begin

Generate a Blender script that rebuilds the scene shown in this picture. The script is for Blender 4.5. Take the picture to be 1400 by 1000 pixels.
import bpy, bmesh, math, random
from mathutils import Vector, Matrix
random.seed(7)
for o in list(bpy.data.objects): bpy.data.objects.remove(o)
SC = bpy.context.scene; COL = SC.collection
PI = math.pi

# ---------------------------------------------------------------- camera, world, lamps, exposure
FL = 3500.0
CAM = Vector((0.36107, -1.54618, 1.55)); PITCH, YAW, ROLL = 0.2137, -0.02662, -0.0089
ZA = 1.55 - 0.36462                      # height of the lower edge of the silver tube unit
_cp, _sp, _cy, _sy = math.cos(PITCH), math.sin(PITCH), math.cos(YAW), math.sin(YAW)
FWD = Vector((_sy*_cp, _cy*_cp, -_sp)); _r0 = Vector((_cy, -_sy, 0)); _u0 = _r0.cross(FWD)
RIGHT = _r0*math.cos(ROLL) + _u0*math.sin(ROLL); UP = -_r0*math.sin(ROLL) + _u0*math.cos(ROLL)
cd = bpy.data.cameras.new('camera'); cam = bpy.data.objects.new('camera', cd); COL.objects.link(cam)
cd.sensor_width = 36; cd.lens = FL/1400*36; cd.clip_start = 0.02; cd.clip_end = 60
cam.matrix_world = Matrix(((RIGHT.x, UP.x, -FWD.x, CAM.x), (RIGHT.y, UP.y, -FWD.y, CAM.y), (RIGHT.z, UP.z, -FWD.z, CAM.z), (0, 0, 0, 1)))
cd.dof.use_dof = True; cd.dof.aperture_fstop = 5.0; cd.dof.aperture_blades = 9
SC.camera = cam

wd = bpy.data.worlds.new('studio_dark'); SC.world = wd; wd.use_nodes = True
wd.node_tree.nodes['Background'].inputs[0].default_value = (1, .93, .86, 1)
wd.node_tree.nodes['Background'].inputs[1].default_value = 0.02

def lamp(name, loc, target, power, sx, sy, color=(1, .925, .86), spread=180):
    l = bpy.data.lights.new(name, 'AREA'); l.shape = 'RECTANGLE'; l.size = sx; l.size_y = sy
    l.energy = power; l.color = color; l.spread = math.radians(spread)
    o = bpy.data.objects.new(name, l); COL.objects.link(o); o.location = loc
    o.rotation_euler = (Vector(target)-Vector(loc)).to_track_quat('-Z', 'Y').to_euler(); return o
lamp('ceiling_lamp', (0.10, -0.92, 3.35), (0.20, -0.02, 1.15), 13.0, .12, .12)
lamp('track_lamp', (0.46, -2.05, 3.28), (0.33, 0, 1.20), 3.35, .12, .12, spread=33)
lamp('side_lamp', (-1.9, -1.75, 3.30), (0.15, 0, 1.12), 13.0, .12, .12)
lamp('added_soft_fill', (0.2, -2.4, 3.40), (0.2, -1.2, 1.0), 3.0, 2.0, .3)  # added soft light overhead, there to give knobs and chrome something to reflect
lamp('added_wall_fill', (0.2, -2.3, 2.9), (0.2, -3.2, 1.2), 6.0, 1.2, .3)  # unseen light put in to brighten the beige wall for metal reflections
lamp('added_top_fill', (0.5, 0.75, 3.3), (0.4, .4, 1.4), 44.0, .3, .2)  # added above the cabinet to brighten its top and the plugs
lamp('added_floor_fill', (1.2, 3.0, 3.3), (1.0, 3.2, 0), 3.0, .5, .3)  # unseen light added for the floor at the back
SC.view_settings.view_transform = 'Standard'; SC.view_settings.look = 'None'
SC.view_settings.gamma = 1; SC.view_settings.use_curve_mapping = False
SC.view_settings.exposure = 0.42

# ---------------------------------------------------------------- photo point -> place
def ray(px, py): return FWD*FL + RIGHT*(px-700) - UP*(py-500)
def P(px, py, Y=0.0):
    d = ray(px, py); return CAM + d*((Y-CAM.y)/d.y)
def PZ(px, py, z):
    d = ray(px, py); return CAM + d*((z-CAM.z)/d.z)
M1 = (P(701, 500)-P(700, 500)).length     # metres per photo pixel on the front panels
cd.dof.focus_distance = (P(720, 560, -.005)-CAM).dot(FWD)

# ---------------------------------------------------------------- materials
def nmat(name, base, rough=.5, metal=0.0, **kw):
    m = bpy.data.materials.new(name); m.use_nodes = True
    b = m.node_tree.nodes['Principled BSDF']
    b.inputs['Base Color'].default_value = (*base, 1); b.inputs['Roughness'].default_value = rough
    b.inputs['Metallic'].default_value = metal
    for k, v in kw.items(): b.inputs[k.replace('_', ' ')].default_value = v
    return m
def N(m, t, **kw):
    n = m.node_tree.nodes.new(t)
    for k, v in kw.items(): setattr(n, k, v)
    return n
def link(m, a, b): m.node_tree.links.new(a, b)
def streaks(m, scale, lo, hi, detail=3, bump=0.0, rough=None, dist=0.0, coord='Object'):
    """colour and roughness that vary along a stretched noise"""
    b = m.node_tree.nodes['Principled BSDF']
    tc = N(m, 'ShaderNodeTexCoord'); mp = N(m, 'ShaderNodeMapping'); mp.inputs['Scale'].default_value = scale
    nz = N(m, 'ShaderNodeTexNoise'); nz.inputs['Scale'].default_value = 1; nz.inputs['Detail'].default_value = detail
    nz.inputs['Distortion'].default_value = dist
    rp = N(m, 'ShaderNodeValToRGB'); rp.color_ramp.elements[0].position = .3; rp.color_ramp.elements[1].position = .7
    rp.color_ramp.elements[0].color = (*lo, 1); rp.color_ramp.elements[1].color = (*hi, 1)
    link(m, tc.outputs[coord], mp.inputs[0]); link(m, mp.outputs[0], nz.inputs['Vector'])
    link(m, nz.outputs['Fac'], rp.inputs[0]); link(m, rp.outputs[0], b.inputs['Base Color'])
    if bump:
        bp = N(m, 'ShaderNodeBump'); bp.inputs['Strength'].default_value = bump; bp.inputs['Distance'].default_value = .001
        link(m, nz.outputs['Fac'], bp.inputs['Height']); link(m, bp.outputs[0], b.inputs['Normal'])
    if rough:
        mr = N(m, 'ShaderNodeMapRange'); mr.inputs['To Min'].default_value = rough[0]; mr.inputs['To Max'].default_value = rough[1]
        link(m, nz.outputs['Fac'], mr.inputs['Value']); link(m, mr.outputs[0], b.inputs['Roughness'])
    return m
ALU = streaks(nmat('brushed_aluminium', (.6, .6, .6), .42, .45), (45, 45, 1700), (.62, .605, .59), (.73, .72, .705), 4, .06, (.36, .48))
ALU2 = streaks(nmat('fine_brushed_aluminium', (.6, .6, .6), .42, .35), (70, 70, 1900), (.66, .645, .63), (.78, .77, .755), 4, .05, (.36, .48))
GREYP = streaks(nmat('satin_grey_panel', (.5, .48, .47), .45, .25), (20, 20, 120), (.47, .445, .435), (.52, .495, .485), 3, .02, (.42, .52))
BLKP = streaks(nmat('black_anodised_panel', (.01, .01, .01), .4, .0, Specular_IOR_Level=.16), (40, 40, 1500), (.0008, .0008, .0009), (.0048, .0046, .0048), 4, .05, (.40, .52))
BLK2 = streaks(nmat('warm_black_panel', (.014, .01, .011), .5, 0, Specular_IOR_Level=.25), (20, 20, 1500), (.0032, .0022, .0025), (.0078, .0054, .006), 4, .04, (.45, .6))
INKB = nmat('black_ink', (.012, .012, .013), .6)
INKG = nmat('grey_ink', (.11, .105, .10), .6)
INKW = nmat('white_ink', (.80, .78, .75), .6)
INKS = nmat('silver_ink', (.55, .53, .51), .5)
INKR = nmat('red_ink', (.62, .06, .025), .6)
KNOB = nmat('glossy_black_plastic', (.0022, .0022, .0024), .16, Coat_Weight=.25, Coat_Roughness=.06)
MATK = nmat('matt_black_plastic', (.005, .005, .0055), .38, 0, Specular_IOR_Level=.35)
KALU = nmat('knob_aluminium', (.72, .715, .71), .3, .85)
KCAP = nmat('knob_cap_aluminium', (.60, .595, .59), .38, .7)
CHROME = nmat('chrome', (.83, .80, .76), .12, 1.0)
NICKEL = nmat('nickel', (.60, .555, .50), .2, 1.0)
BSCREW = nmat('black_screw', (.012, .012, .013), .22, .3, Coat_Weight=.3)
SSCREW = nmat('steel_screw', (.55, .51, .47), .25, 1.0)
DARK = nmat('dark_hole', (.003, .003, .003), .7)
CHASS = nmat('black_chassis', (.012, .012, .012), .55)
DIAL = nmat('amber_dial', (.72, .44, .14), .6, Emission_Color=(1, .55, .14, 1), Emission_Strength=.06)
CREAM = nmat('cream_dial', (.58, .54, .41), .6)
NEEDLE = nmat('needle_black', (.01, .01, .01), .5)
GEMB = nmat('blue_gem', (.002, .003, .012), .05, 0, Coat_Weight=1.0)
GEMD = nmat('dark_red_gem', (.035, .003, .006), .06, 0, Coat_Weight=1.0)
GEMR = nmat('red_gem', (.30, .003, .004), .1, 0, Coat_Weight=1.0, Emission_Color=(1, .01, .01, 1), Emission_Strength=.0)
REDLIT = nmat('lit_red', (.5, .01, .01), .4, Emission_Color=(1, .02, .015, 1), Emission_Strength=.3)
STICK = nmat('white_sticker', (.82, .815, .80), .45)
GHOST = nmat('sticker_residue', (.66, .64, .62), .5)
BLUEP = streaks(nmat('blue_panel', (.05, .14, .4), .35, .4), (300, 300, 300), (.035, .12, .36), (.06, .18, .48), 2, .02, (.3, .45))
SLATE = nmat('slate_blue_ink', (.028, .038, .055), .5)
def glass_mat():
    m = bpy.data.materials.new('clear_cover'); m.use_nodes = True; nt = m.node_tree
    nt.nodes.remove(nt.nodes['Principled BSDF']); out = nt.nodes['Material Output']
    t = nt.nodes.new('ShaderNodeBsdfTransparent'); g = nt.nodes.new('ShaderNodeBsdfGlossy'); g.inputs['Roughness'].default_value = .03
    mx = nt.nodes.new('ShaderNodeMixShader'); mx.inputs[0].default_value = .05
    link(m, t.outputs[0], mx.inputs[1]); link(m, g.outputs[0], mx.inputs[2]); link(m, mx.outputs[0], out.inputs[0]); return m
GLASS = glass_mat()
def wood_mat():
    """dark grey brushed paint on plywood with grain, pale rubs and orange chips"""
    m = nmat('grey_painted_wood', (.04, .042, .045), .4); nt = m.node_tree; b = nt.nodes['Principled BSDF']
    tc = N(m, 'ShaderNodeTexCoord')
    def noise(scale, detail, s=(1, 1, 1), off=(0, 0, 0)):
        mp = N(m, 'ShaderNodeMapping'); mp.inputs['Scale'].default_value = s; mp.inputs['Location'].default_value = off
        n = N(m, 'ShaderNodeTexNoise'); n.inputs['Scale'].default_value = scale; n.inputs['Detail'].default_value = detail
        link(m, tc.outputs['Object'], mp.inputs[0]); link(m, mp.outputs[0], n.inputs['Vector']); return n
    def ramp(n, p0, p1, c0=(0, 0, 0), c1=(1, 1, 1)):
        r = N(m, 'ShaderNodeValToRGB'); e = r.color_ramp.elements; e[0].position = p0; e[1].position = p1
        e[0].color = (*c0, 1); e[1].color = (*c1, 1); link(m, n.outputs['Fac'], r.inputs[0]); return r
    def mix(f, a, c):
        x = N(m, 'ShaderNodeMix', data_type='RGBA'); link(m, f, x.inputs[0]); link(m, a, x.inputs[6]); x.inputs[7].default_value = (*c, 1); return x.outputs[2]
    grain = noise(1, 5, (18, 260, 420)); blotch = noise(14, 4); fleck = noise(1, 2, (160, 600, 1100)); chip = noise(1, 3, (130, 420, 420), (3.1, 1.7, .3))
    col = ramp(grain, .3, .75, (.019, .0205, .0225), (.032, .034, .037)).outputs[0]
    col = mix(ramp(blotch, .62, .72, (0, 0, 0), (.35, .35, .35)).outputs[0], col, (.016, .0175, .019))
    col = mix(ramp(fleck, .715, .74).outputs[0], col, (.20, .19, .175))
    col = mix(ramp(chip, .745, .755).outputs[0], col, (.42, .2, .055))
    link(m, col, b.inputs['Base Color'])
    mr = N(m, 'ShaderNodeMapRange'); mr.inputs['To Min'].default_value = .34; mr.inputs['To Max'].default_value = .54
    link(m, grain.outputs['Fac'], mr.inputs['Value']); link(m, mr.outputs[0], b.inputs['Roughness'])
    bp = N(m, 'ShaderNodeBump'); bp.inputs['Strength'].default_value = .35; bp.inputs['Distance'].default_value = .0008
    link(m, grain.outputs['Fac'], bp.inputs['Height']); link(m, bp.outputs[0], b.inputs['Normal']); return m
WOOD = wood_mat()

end

## JOB
Gather all lines where the word "that" appears.

## TASK SOLUTION
Generate a Blender script that rebuilds the scene shown in this picture. The script is for Blender 4.5. Take the picture to be 1400 by 1000 pixels.
    """colour and roughness that vary along a stretched noise"""